Fray wrote a manifesto for All Dirt Roads Taste of Salt, which included guidelines like ‘Be present to the cinema happening on set’ and ‘Stay elemental.’ “The manifesto really opened us [up] to the magic happening before us,” Jackson adds. One of Jackson’s favourites was: ‘The wound is where the light gets in. Embody it in every frame,’ drawn from a poem by Rumi. “It really made me think about the treatment of the light.”
Jackson cites the sensuality and strong atmosphere of The Scent of Green Papaya (1993), directed by Tran Anh Hung, as a major reference. “I feel the weather in that film,” says Jackson. The same can be said of All Dirt Roads Taste of Salt. Carlos Reygadas’ Silent Light (2007) also served as a source of inspiration for the film’s sound design. “The sound design of that film is so rich,” Jackson says. “In thinking about how I wanted to treat the sound, that’s a film that really came to life for me.”
All Dirt Roads Taste of Salt’s arresting imagery and careful attention to detail also recalls Julie Dash’s pivotal film Daughters of the Dust (1991), shot by artist Arthur Jafa. Like Dash, Jackson uses a poetic framework to explore the interior lives of her characters, creating a film one doesn’t merely watch but rests inside of, drawn in deeply by the specificity of its sounds and the quality of light found within it.

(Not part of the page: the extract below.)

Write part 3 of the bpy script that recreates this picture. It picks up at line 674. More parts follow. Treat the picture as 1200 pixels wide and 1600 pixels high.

The release of All Dirt Roads Taste of Salt announced Jackson as a critical new voice in cinema. The film was nominated for a Film Independent Spirit Award for Best First Feature and Gotham Award for Breakthrough Director. A24, a co-producer of the film, published a companion book, Stories From a Place Where All Dirt Roads Taste of Salt, which features Jackson’s photography and writing from Kasi Lemmons, Kiese Laymon, Charleen McClure, and others. “It’s been a joy welcoming All Dirt Roads [Taste of Salt] into the world,” says Jackson. “But I’m ready to continue to build new things and see more projects come to fruition. It’s an exciting time full of a lot of potential.”